Escribir
una historia de fantasmas o vampiros, un cuento gótico para imitar a
Edgar Allan Poe o Bram Stoker, acaba siendo una impostura inabordable
para quien no puede concebir algo más allá de lo terrenal. Puede
empezar muy bien: aullidos del viento en una noche de tormenta,
relámpagos que alumbran brevemente los encuentros más
insospechados, sombras irreconocibles, fuerzas ocultas incompresibles
para un ser racional... Pero al final todo acaba convirtiéndose en
una especie de Vértigo
(como la película de Hitchcock) con la correspondiente caída súbita
en lo mundano, hallando explicaciones razonables para lo que parecía
llegado de otro mundo. Para mayor frustración, estas tentativas me
recuerdan a las aventuras de Scooby Doo, esos dibujos animados donde
siempre hay unos intereses económicos que motivan a los malvados,
para promover un misterio fantasmagórico con un par de trucos
técnicos.
Me
encantan los cuentos de miedo, y también disfruto a veces con esos
libros superventas de templarios actuales, psicópatas deconstruidos,
folletines pseudohistóricos y demás. Hay auténticas obras maestras
de este tipo y, por supuesto, muchos despropósitos publicados al
olor de las sardinas (también nos presentan a bombo y platillo lo
que llaman imprescindibles obras literarias y, crédulos nosotros,
acabamos sintiéndonos timados).
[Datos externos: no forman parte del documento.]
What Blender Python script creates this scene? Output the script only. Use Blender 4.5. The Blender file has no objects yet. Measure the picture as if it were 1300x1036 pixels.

La cuestión es que los lectores
tragamos. Aunque parece que algunos no asimilamos.
Pretendía
escribir un cuento de miedo para leer en Halloween con mi hijo y
acabé haciendo una especie de relato de serie negra (más gabardina
y 38 amartillado que capa negra bajo la luna llena), convencido de
que hay que ser creyente para poder dar vida a lo muerto con
sinceridad. Claro que parece absurdo pedirle veracidad a un escritor
de ficción. Verosimilitud, como mucho.
Todos
somos mejores lectores que escritores. Estoy seguro de que el gran
Jorge Luis Borges prefería releer los libros que formaban parte de
su biblioteca (aquella colección de sus lecturas recomendadas que
publicaron en los ochenta) antes que volver a sus propias obras.